_What to do_:
For this exercise, write out exactly, and only, the lines running from the line that contains "# back of the" through the line that contains "core(ruin, 'recess_back', C0 + B3 * (hB[3][0]".
* * * * * * *
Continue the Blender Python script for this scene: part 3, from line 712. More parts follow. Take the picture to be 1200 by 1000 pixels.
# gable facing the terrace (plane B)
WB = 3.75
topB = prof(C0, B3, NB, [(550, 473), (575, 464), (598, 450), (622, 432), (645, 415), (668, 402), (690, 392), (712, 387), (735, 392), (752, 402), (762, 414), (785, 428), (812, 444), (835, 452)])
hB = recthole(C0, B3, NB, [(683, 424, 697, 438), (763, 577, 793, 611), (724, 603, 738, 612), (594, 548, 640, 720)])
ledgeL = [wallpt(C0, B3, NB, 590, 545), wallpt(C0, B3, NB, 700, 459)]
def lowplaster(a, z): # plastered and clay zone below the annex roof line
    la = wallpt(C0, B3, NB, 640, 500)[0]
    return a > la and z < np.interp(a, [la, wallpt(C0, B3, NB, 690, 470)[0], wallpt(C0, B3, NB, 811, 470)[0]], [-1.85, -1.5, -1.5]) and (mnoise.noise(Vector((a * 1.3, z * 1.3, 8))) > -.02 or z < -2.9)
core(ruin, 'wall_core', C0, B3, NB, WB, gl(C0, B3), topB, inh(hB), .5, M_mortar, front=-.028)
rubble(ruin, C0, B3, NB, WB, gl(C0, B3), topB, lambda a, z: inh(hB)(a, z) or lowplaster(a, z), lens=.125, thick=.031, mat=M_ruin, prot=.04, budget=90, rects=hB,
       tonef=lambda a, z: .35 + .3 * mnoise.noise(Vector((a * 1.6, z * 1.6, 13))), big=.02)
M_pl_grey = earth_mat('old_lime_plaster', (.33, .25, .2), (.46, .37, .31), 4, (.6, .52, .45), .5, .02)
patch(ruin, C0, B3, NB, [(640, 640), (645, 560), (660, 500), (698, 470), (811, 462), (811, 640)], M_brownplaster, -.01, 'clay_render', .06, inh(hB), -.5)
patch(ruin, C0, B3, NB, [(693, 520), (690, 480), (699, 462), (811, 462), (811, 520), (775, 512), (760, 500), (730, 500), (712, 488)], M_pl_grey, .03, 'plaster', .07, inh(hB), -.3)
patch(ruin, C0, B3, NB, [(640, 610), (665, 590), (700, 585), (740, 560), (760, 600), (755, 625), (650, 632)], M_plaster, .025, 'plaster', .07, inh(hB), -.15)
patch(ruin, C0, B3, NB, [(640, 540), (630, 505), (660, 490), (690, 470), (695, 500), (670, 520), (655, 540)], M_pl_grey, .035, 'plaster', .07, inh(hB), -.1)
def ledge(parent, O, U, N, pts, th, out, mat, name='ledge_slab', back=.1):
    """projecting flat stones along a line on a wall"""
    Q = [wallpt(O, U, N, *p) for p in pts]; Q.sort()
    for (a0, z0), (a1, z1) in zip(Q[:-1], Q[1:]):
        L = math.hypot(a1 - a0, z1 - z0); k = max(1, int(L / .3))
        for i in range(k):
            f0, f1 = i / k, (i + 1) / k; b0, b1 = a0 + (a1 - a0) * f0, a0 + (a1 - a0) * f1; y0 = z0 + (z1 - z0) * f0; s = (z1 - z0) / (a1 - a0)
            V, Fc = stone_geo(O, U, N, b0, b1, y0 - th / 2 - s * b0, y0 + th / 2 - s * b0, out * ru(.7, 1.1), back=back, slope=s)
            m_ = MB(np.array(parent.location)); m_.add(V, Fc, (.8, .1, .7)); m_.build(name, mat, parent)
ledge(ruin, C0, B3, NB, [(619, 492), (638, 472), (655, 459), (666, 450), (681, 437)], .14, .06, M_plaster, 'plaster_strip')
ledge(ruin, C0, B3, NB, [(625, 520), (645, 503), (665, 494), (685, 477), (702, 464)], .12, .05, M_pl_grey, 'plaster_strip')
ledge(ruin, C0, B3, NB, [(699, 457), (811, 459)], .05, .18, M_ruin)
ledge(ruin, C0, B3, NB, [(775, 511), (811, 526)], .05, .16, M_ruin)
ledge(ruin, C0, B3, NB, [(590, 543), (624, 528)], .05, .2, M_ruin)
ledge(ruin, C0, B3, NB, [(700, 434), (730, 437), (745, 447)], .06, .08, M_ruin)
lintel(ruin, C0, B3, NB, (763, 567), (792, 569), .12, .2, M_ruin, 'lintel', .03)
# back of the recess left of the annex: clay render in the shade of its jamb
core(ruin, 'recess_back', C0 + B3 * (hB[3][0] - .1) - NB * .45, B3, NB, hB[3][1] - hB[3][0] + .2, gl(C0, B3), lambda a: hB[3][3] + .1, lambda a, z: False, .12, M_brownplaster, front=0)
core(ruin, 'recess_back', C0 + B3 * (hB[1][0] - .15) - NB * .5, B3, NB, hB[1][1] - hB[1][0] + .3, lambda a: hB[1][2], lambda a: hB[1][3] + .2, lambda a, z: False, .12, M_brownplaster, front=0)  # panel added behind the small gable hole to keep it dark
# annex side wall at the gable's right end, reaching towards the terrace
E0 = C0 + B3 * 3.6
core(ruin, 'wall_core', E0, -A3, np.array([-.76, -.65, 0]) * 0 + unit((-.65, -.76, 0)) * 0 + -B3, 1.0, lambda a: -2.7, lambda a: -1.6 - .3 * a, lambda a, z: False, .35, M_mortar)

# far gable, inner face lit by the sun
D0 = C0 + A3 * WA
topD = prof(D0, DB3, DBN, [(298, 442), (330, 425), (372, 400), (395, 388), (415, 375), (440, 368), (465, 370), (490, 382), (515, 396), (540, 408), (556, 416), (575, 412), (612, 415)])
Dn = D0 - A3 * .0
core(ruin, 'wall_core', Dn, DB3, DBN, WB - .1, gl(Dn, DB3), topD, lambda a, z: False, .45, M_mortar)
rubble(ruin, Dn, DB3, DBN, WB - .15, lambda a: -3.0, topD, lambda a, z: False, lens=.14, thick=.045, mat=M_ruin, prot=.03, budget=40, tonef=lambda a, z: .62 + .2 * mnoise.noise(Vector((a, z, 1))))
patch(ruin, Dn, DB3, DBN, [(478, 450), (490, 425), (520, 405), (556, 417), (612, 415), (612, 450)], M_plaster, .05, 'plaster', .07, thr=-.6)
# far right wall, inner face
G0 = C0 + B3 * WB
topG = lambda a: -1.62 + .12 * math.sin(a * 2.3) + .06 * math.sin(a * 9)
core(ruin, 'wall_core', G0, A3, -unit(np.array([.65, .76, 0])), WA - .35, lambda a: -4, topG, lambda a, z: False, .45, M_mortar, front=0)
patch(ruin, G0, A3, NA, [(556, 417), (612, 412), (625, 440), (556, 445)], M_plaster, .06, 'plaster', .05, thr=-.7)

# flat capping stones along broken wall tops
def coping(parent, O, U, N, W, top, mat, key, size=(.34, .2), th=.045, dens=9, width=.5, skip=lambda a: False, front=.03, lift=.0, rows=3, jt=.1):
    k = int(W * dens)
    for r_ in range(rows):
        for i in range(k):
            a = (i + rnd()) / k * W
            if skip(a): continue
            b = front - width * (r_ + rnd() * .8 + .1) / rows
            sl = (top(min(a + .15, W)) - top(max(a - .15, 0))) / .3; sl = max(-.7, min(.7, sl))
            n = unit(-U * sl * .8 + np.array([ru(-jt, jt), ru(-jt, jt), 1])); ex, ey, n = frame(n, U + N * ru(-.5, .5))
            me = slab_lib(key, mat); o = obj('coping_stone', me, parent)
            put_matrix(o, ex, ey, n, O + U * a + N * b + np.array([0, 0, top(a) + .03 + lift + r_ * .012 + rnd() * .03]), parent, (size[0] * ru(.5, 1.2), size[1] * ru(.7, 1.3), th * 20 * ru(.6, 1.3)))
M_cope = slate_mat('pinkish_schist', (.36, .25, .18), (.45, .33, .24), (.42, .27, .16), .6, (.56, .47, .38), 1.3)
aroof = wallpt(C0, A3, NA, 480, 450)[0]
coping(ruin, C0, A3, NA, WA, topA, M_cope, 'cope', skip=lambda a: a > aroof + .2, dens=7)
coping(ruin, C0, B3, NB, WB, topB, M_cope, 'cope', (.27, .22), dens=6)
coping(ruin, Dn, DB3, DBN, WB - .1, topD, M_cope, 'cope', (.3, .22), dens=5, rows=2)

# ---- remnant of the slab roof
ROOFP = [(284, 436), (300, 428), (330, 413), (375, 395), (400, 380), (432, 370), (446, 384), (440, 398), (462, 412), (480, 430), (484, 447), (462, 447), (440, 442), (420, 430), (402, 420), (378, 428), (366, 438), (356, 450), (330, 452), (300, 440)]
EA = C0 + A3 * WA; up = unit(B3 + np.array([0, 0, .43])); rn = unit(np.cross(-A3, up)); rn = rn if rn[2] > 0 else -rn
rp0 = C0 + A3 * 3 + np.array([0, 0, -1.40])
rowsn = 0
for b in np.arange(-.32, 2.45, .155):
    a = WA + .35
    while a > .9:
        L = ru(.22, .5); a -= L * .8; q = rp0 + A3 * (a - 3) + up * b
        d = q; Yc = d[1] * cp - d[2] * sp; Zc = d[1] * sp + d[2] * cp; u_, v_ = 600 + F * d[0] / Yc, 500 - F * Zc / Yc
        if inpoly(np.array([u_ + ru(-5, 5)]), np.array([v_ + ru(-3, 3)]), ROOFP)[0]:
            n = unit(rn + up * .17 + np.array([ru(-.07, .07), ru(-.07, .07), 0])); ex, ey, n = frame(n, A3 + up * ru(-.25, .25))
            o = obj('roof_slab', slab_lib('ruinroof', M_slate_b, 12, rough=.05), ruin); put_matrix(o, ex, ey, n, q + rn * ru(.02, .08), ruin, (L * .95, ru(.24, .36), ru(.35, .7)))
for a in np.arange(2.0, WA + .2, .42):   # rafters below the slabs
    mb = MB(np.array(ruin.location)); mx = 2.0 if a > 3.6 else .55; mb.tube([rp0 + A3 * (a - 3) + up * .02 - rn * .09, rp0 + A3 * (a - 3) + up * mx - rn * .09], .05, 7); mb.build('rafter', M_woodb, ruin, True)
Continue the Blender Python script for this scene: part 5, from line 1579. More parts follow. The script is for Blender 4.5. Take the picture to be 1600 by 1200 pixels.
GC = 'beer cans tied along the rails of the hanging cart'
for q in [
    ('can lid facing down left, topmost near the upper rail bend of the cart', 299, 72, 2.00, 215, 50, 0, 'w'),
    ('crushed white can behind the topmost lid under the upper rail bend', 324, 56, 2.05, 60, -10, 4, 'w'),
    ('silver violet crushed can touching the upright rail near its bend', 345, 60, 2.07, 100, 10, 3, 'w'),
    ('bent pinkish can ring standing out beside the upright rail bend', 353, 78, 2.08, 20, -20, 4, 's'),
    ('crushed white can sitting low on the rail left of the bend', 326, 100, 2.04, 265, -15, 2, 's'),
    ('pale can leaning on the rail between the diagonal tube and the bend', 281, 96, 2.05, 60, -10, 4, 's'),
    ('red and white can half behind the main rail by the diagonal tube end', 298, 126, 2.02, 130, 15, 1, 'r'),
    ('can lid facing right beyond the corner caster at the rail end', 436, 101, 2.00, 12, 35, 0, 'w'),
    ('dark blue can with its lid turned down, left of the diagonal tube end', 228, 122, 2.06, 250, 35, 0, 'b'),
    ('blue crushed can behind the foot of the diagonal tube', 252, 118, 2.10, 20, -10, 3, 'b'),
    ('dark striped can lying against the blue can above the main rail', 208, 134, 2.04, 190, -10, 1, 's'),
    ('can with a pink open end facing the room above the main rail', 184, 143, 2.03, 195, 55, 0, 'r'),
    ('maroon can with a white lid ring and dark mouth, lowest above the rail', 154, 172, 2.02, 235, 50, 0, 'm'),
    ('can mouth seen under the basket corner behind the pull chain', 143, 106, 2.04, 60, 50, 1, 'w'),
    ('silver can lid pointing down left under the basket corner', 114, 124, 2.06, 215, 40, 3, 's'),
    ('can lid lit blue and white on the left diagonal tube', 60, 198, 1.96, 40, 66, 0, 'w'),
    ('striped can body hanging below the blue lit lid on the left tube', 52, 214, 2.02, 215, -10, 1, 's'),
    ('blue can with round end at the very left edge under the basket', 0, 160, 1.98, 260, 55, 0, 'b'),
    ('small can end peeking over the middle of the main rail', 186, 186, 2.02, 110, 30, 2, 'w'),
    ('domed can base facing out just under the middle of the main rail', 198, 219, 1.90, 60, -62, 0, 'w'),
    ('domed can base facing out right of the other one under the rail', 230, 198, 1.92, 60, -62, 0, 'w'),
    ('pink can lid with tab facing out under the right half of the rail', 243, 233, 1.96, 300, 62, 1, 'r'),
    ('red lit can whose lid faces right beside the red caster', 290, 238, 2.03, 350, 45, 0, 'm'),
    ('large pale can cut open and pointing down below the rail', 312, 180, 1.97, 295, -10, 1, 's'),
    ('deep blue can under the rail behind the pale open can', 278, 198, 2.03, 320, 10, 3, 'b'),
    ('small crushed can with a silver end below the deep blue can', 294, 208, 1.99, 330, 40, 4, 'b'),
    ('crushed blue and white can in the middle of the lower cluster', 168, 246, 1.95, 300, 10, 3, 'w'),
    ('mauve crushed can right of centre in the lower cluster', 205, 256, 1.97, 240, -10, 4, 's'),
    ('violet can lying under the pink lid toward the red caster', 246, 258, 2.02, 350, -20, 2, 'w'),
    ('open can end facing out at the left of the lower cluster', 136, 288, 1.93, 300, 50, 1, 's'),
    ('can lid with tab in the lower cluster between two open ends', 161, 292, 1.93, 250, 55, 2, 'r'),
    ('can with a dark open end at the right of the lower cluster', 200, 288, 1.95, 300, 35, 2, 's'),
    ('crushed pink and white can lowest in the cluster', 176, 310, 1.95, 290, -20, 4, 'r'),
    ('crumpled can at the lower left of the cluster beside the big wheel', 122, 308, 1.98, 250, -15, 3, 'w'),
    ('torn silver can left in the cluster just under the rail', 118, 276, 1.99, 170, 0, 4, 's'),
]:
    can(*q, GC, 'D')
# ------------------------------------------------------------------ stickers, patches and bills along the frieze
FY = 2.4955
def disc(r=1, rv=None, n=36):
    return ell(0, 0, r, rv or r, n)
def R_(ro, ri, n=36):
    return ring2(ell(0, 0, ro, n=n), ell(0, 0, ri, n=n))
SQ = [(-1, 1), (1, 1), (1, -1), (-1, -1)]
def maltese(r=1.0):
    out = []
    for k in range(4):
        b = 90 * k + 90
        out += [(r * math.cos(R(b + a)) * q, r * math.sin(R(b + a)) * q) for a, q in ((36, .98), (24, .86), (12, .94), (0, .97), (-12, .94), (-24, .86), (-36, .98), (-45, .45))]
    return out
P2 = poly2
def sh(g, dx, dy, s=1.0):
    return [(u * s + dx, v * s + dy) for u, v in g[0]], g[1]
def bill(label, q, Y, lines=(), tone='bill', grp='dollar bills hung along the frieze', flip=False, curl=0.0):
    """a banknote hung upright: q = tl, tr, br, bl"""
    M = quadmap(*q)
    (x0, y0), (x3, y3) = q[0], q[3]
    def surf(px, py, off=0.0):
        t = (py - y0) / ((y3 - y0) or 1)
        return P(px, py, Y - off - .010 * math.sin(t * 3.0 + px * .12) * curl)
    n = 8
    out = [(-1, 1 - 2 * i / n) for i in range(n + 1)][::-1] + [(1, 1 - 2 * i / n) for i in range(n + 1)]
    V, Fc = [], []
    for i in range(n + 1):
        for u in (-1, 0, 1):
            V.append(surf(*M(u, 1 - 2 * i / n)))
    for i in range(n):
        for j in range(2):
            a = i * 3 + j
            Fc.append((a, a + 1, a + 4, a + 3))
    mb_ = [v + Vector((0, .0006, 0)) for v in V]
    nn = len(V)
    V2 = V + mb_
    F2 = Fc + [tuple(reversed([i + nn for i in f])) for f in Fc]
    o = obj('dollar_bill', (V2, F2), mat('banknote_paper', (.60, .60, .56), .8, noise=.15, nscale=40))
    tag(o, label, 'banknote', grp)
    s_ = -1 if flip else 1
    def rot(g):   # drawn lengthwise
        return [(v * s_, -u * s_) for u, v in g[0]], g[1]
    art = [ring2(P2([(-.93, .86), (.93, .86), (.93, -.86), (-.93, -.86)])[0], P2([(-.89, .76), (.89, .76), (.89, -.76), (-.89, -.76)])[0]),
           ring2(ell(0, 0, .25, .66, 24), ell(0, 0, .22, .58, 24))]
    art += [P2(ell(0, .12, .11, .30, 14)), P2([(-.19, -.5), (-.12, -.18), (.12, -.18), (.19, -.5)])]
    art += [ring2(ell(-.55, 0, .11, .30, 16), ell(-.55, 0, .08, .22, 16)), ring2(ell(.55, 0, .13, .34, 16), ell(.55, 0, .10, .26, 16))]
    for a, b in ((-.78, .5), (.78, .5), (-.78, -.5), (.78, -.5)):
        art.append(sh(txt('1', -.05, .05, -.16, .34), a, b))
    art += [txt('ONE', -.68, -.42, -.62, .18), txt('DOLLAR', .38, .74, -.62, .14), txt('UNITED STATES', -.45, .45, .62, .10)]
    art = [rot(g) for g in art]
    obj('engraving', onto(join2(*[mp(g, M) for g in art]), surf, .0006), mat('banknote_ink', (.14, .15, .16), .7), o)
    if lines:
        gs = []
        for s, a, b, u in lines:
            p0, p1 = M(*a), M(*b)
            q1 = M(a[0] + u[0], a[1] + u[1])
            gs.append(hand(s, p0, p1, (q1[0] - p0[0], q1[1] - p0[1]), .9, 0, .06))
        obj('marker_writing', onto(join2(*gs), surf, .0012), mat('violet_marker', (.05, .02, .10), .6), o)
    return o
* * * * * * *
_Solution to this task_:
# back of the recess left of the annex: clay render in the shade of its jamb
core(ruin, 'recess_back', C0 + B3 * (hB[3][0] - .1) - NB * .45, B3, NB, hB[3][1] - hB[3][0] + .2, gl(C0, B3), lambda a: hB[3][3] + .1, lambda a, z: False, .12, M_brownplaster, front=0)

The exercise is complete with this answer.